Home > BLOG 3, Crisis Communication, Uncategorized > Blog 3: FEMA and Crisis Communication

Blog 3: FEMA and Crisis Communication

You can’t separate FEMA and crises. Google “FEMA and crisis,” and you get more than 6.5 million returns. The federal government created the agency to respond to disasters — or crises. The way the agency responds is through action…and communication. In that sense, there is no difference between FEMA training and the principles of crisis communication. It’s one and the same.

The role of a public information officer (PIO) at FEMA is the apex of a career in crisis communication — from the earliest stages of communicating risk…

…to full blow responses to catastrophic disasters…

The similarity between FEMA’s training for a PIO and the teachings of crisis communication both boil down to a simple truth: get accurate information out to stakeholders in the most efficient and timeliest way possible. The theory learned in the classroom says that approaching a crisis in this way saves lives. FEMA can back that theory up with practice.

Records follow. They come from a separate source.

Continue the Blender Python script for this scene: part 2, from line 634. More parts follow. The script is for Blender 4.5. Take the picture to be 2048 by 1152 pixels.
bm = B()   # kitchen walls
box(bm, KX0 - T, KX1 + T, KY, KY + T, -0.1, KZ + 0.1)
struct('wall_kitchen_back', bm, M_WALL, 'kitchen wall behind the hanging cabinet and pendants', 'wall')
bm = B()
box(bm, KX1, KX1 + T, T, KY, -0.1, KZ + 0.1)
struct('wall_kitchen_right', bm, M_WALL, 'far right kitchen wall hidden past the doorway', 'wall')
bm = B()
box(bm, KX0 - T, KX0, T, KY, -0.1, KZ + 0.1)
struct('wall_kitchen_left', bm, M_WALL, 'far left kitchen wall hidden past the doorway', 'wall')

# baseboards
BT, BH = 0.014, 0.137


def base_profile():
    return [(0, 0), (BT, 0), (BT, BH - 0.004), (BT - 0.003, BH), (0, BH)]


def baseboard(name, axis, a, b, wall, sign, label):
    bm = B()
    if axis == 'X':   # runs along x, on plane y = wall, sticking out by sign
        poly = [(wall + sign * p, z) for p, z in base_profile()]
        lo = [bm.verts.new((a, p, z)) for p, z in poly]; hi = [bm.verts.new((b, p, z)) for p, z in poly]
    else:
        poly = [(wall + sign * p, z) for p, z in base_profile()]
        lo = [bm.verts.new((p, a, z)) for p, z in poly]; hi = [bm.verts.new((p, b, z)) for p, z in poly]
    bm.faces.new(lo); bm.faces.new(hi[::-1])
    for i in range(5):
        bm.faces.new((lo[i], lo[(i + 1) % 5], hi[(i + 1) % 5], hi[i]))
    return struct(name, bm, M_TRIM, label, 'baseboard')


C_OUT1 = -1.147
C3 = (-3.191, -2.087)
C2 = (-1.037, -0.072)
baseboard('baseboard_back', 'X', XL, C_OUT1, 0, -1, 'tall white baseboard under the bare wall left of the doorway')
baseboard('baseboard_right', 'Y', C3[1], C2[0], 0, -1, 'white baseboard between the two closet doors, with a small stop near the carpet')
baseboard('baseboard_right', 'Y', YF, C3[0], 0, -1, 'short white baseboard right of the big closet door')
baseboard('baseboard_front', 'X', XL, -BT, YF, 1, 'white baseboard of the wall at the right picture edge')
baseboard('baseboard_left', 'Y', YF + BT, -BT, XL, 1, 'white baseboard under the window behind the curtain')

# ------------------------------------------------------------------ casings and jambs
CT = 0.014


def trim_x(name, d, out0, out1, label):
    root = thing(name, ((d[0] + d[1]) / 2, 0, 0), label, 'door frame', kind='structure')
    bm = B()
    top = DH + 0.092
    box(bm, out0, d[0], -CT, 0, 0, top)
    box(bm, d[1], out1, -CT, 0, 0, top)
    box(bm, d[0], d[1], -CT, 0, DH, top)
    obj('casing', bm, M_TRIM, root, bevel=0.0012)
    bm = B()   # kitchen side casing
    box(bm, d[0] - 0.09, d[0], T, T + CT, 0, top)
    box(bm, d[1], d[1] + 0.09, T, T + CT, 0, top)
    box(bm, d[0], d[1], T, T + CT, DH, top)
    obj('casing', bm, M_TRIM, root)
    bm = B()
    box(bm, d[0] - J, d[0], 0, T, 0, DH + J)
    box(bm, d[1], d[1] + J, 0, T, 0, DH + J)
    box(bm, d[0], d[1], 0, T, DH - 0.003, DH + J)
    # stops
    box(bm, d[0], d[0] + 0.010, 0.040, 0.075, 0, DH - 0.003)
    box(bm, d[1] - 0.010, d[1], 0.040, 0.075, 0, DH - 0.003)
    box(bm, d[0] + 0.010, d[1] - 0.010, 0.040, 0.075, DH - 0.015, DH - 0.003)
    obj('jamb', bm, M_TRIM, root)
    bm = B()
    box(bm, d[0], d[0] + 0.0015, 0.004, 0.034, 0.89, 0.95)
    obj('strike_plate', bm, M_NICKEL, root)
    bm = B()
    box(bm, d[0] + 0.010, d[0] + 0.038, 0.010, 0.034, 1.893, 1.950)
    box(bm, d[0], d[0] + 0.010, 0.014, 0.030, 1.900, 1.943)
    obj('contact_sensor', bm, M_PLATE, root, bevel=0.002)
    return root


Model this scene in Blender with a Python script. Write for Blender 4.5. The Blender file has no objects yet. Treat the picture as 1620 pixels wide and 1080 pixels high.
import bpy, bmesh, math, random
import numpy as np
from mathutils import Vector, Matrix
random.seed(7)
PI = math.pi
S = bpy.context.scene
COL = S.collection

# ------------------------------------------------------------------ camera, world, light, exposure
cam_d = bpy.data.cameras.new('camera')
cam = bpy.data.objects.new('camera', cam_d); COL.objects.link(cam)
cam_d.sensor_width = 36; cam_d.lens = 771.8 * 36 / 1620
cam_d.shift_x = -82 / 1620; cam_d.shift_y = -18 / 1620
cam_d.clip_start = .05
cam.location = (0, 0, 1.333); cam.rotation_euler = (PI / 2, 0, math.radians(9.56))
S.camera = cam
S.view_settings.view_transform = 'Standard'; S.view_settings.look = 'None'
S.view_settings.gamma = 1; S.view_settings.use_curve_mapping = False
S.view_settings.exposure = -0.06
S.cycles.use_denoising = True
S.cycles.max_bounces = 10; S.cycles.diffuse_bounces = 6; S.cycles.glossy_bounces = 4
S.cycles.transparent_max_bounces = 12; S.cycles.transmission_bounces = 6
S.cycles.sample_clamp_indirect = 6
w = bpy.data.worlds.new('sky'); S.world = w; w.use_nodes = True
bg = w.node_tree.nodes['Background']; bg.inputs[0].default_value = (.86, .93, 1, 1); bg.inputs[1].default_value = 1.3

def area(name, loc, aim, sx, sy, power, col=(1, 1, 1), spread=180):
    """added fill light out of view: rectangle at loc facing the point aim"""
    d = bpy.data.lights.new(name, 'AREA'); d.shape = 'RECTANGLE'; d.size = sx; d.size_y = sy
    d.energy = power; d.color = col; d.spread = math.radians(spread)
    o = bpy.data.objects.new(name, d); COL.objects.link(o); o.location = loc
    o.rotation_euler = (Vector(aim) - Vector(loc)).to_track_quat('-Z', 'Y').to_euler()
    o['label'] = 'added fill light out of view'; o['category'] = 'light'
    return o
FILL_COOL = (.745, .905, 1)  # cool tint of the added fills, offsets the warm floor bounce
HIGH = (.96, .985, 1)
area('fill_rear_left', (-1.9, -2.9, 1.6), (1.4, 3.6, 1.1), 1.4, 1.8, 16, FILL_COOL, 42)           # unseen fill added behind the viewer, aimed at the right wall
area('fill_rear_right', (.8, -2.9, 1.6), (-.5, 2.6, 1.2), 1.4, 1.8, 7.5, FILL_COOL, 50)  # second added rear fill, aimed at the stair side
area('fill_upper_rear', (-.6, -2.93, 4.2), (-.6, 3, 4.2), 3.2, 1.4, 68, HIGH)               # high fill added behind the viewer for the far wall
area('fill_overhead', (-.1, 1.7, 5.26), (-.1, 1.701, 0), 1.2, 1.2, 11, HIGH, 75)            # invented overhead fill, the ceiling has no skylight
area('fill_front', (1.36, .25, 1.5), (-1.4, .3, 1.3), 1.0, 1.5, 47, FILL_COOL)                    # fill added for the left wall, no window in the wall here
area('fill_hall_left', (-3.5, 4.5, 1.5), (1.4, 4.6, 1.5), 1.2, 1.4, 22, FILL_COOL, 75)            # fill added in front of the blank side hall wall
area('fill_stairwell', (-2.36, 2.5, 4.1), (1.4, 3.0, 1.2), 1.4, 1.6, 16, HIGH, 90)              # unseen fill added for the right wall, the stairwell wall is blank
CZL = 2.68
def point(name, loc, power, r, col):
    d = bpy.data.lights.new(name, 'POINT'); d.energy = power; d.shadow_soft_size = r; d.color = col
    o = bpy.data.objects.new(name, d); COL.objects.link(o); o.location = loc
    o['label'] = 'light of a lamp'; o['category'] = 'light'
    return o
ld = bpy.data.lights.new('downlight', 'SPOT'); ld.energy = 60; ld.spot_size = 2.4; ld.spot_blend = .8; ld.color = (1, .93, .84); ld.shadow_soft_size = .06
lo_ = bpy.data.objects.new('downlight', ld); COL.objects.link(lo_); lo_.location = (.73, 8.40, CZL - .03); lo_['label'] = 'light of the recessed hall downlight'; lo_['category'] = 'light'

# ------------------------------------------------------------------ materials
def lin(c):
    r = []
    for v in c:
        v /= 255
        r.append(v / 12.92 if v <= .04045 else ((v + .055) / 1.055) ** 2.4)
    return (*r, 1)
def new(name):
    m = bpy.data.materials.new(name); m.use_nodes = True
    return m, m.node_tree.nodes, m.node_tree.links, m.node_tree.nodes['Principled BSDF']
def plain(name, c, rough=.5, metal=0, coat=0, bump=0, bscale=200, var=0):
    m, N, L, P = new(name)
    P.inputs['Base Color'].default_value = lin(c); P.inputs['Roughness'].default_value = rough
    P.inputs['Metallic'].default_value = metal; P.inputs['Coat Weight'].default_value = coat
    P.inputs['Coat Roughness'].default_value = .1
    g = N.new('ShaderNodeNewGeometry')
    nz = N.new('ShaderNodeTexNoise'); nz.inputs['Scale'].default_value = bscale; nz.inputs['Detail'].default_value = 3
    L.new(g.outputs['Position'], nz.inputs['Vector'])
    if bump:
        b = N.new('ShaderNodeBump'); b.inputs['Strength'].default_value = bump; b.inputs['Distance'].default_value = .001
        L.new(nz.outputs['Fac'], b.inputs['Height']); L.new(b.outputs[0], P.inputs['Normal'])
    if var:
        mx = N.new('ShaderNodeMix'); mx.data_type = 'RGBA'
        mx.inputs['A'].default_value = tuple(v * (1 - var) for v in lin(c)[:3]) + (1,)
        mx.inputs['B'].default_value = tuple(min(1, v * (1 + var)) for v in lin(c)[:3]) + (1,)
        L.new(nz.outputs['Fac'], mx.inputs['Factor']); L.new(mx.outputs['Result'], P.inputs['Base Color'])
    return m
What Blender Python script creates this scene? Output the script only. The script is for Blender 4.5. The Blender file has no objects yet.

The FEMA training for PIOs adds an additional layer of professionalism to crisis communication training. It walks trainees through step-by-step of specific roles for crisis communicators — even laying out a system for multiple PIOs to work in a Joint Information System, and instructions on how a Joint Information Center should be established.

A Joint Information Center (JIC) is a place that's set up where multiple PIOs can work to communicate coordinated messages to stakeholders.

The best way to think of FEMA certification in disaster response communication, is that it’s the tree. Crisis communication theory is a forest. FEMA training is detailed and specific to disaster; while crisis communication theory is a broad, general overview of how to handle unexpected events.

  1. October 26, 2011 at 9:10 pm

    Good final thought. You are correct that the crisis communication book and theories give us a broad overview of crises and communication, while the FEMA information (and the CDC book) are the specific, applied versions of that information. For communicators, it is good to have both.

    Those people in the Deepwater Horizon press conference look happy, eh?